One could argue that Nixon was undone by Felt not just once, but twice. First, by not going after a White House enemy, and second by talking to Woodward and Bernstein after Nixon decided to do what the FBI refused to do, and after the Plumbers decided they could burgle whom they liked as a para-bureau boutique.

As Tim Noah wrote in 1999, Nixon and his chief of staff, Bob Haldeman, were both convinced that the FBI man was Deep Throat—transcripts of the Nixon tapes reveal the men’s certainty that Felt was Bernstein and Woodward’s source. But Nixon also compared Felt to the informer Whittaker Chambers, as this transcript shows. It’s immensely interesting that Nixon and Haldeman contrived to see themselves as latter-day Alger Hisses—the man Chambers had named as a State Department Soviet spy—both fearing what would happen were Felt to come forward and say he’d been a witness to un-American activities in the White House. Nixon had of course made his political reputation defending Chambers.

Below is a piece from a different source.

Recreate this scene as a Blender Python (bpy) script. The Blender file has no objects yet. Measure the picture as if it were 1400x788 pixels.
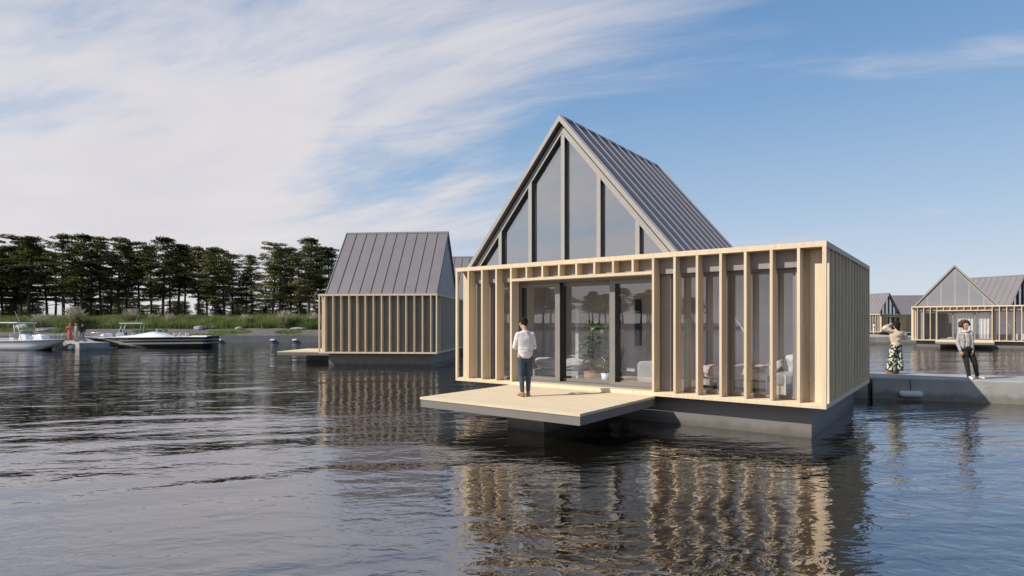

According to a November 1974 story in the Washington Post­ (not by Woodward!), the FBI launched an internal investigation of Mark Felt that year to establish whether he had leaked information to the New York Times. Nothing came of it, perhaps because the bureau had the same fears as Nixon and Haldeman. Had Felt been forced to go public, in court or in Congress, he would have had lots to say about the FBI—not just about its role in the Watergate investigations, but its history of break-ins and burglaries from the 1950s to the 1970s. Did anyone in the FBI or anywhere else in the federal government have the stomach for such revelations in 1973 or 1974?